しかし、従来「原爆症」の認定基準は非常に厳しく、

被爆者が自分の病気は放射線の影響だと申請しても、ほとんどが却下されてきました。

 

この制度の改善を求めて、2003年から2004年にかけて全国の被爆者が集団提訴を行いました。

神奈川でも13人の原告が提訴し、私が弁護団事務局長を務めました。

 

集団訴訟のほとんどは被爆者が勝訴したものの、国は悉く控訴、上告を続けたため、

なかなか解決できないまま時間だけが過ぎました。

 

もともと原告の被爆者は高齢であり、しかも重篤な病気を抱えているため、

国が解決に背を向けている間に、多くの原告が亡くなりました。

 

裁判に勝っても、解決をみないまま亡くなっていった被爆者の無念を思うと胸が締めつけられました。

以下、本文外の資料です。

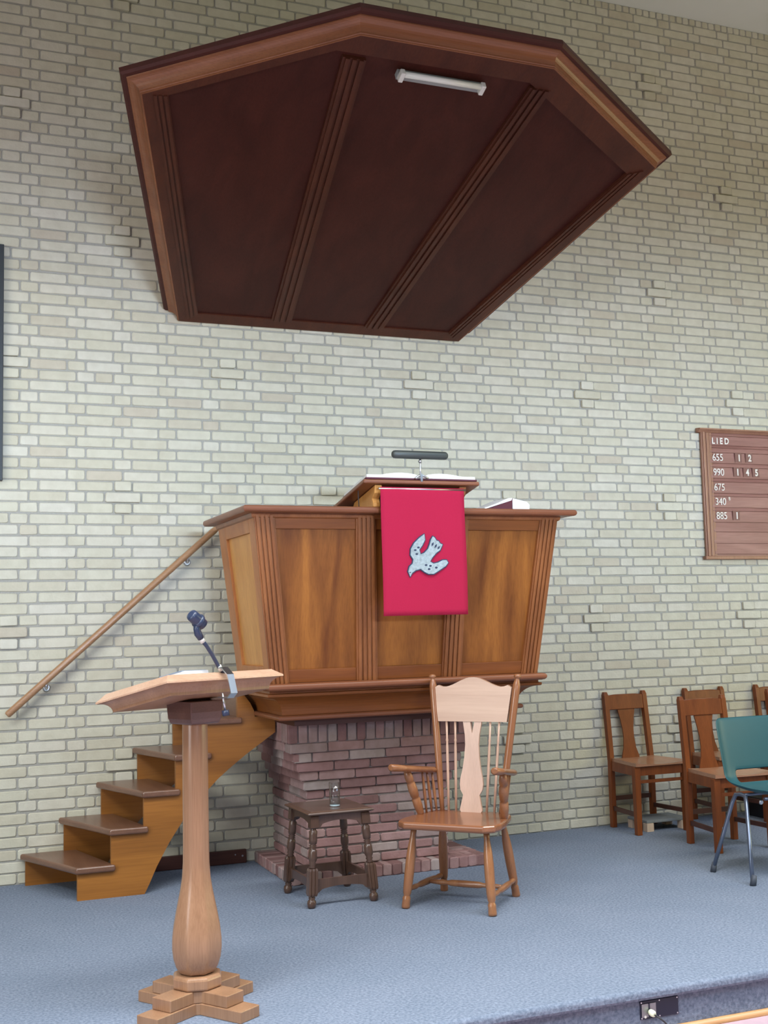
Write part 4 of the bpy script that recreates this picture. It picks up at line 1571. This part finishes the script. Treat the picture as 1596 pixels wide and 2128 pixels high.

その後、漸く2008年3月に新基準(新しい審査の方針)が作られ、2013年12月にそれが確定しました。

 

新基準は前のものと比べると前進したものの、

爆心地からの距離や爆心地に入った時間、認定を受ける病気の範囲について不合理な線引きが残ったままで、

長年闘ってきた被爆者の希望を打ち砕くものでした。

 

こんな基準では、またまた被爆者は裁判を続けなければならない、国を訴え続けなければならないと思いましたが、

案の定、再び各地で原爆症の認定を求める裁判が起こっています(ノーモア被爆者訴訟)。

 

そのひとつの東京地裁の裁判について、谷口豊裁判長は2016年6月29日、

被爆した6人全員を原爆症と認める判決を言い渡しました。

 

この判決については、私の同期の弁護士のブログに詳しく書かれているので紹介します。

 

ノーモア・ヒバクシャ訴訟で画期的な判決、新認定基準から外れていても原爆症を認める。国は控訴するな!

(クリックすると別ウィンドウで開きます)

 

しかし、国は再び控訴する構えを崩していません。

国に控訴するなという声を集中しましょう。

高齢で病気を抱えた被爆者が国を相手の裁判を続けていくことは本当に困難が伴います。

 

被爆者がせめて生きているうちに何とか救済の手をさしのべて欲しい。

 

それが自らの身体を張って、私たちのために核兵器の被害を訴え続けてきた被爆者の皆さんに報いる道だと思います。